Why Two Korean Gen Z Sports Fans Can Watch the Same Video and Learn Completely Different Things

South Korea has one of the highest smartphone penetration rates in the world. Among young people, device access is effectively universal. Yet a peer-reviewed study published on February 28, 2026, by researchers at Kyung Hee University’s Graduate School of Education in Yongin, Gyeonggi-do, found that having a device is not the same as being able to use it well — and in the context of sports content, that gap produces measurably different learning outcomes across members of the same generation.

The study, published in Behavioural Sciences (MDPI), examined how digital literacy levels among Generation Z affect sports learning outcomes through platforms including YouTube, social networking services, mobile apps, and online lecture tools. Its findings challenge a comfortable assumption that many parents, educators, and sports organizations make: that young Koreans, by virtue of growing up with smartphones, all engage with digital sports content from roughly the same foundation.

They do not.

What the Researchers Actually Found

The study classified 237 Generation Z participants into three groups — low, medium, and high digital literacy — and measured how their literacy level affected four key behavioral outcomes: performance expectancy (whether they believed the platform would help them learn), effort expectancy (how hard they expected it to be), social influence (whether peer encouragement affected their use), and facilitating conditions (whether they had adequate support to use the platform effectively).

It also applied Media Richness Theory, which examines how well a given communication channel conveys information — measuring factors like immediate feedback, multiple communication channels, and personalization.

The results were clear: higher digital literacy correlated with stronger scores across all four behavioral dimensions. Participants in the high-literacy group were more confident that video platforms and live coaching tools would deliver useful learning, expended less perceived effort in using them, were more responsive to social encouragement, and reported better access to the support systems needed to make the technology work.

Low-literacy participants showed the opposite pattern. Even when they had the same device access as high-literacy peers, they reported lower expectations of what the platforms could deliver, found them harder to navigate, and were less responsive to the social cues — team chats, instructor feedback loops, comment sections — that help reinforce learning.

The research team noted a contextual finding from national data that sharpens this point: while the National Information Society Agency of Korea reports that 96.5% of the general population has access to digital information, actual digital competency sits at 65.6%. The gap between access and competency is the operative variable, and it persists even within Generation Z.

Why This Matters for Sports Fans, Not Just Students

The study focused on sports learning in educational settings, but its implications extend to how any young person engages with sports content in their daily life.

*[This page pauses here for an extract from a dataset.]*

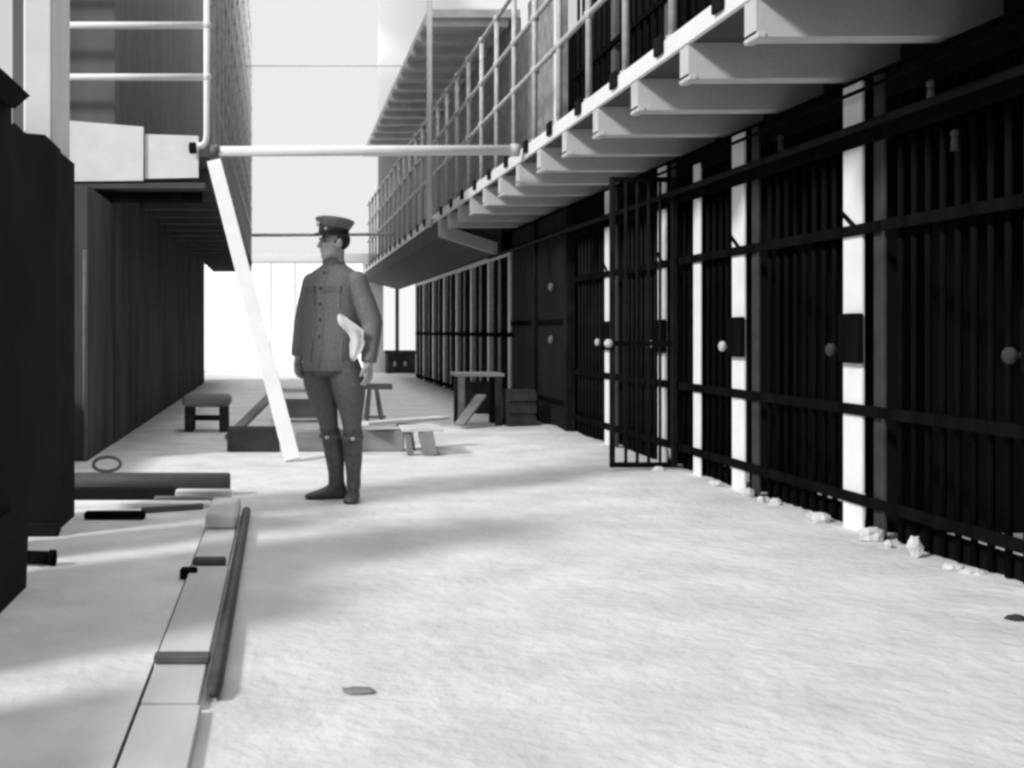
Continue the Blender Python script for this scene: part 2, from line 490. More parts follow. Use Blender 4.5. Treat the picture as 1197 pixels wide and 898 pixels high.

The platforms involved — YouTube coaching tutorials, SNS sports communities, mobile sports apps, live feedback tools — are identical to those Bucheon-area young fans use to follow their clubs, understand formations, track match statistics, or learn the rules of competitions they are newly following.

As covered in how Korean Generation Z sports fans engage differently with digital media based on their literacy level, the way a young fan navigates a live match app or interprets a post-match data breakdown is not just a matter of interest — it is shaped by the underlying capability they bring to that interaction.

A high-literacy Gen Z fan watching a K League 1 analysis video on YouTube is more likely to use comment sections, follow recommended follow-up content, engage with coaching breakdowns, and cross-reference what they see with other sources. A low-literacy peer watching the exact same video may process it more passively, take longer to build understanding, and be less likely to use the platform’s feedback mechanisms to deepen their knowledge.

The content is the same. The experience is not.

The Assumption Worth Reconsidering

One of the more useful contributions of the Kyung Hee study is that it directly addresses what the researchers call intra-generational variation. The phrase “digital native” — commonly applied to Generation Z — implies a level of digital fluency that research consistently fails to support uniformly. Being born into a digitally connected environment does not guarantee the competency to extract meaning from it effectively.

This is particularly relevant in a sports context because sports content has become dramatically more layered. Watching Bucheon FC 1995’s first season in K League 1 involves navigating club social media, understanding the split system and its implications for standings, reading expected goals metrics that appear in broadcast graphics, and interpreting tactical analysis content that has become standard across YouTube channels dedicated to Korean football. Each of these activities carries a different literacy demand.

The practical implication is not that lower-literacy fans are less capable of enjoying sport — they are not. It is that content creators, sports educators, and community organizers who assume all young fans engage from the same digital baseline will underserve a meaningful portion of their audience without ever knowing they are doing so.

Building Better Foundations

The Kyung Hee researchers recommended that sports learning programs — and by extension any sports content environment aimed at young audiences — be designed with literacy variation in mind. This means structuring content to support multiple entry points: plain-language explanations alongside statistical breakdowns, visual guides alongside text-heavy analysis, and community touchpoints that allow lower-literacy users to ask questions without friction.

For Bucheon’s growing supporter base, many of whom are encountering K League 1 football for the first time this season, this is a directly applicable insight. The gap between owning a smartphone and being able to use it to build genuine sports knowledge is real, measurable, and matters for how clubs, media organizations, and community groups design the content environments they create.